[TASK DIRECTIONS]:
Transcribe the records below exactly, from their first line through the line containing "PI = math.pi". Omit every line after it.

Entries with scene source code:
▬▬▬▬▬▬▬▬▬▬
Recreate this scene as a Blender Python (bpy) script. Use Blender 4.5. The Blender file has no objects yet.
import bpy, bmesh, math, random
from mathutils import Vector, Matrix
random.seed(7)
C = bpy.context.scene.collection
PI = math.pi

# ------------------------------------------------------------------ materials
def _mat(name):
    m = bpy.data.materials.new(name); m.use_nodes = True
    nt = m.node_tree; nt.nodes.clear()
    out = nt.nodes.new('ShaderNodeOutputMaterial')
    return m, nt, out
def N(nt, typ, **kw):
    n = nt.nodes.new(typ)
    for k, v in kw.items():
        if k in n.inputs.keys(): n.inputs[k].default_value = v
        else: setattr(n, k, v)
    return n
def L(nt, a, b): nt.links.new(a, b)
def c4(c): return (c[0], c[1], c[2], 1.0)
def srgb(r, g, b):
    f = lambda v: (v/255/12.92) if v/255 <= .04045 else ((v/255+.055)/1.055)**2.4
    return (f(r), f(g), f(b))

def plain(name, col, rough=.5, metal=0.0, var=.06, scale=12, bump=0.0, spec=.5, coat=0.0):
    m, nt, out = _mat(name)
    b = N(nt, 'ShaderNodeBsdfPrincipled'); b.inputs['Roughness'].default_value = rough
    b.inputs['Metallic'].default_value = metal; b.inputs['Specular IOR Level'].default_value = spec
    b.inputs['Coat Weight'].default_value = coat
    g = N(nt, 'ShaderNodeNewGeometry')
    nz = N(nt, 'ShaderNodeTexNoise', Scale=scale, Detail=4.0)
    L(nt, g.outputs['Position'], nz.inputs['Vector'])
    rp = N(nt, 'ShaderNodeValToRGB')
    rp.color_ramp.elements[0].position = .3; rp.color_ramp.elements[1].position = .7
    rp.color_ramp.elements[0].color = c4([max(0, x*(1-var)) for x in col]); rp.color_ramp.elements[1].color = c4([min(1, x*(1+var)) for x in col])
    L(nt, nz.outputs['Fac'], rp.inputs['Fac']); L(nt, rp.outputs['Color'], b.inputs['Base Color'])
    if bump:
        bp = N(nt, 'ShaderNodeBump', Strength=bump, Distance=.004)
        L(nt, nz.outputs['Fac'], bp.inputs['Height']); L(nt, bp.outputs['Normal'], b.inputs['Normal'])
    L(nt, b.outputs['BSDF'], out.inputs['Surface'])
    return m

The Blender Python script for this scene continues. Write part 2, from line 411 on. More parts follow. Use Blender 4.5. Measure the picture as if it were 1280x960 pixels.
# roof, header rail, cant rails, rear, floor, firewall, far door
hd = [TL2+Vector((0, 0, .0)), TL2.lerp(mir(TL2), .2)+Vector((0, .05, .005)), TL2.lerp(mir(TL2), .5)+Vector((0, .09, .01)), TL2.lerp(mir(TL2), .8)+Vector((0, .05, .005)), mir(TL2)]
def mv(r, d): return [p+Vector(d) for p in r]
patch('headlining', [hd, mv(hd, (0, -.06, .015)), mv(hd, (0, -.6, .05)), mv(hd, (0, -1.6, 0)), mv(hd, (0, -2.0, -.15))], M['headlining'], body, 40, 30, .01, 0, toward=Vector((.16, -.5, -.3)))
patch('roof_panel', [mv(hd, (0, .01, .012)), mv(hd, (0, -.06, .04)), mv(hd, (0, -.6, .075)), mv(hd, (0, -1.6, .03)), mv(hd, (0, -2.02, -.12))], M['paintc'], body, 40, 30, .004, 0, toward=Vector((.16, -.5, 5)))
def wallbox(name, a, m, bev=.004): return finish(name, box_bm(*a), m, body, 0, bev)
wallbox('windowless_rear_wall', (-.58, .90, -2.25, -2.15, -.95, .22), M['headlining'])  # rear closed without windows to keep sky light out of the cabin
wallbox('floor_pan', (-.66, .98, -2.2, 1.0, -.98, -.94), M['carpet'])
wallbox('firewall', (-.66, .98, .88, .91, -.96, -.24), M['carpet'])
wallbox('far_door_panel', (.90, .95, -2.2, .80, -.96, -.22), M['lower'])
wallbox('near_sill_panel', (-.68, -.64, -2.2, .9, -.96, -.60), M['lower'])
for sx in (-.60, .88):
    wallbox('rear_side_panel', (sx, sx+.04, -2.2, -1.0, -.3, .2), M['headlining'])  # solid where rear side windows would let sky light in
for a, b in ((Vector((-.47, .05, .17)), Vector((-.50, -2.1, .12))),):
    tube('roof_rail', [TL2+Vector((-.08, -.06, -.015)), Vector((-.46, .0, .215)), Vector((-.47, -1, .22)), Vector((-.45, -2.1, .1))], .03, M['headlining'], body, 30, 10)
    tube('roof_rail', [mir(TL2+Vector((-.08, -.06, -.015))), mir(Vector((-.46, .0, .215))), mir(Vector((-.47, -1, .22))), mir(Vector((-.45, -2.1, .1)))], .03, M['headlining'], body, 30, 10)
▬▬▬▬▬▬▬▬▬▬
[COMPLETE RESPONSE]:
Recreate this scene as a Blender Python (bpy) script. Use Blender 4.5. The Blender file has no objects yet.
import bpy, bmesh, math, random
from mathutils import Vector, Matrix
random.seed(7)
C = bpy.context.scene.collection
PI = math.pi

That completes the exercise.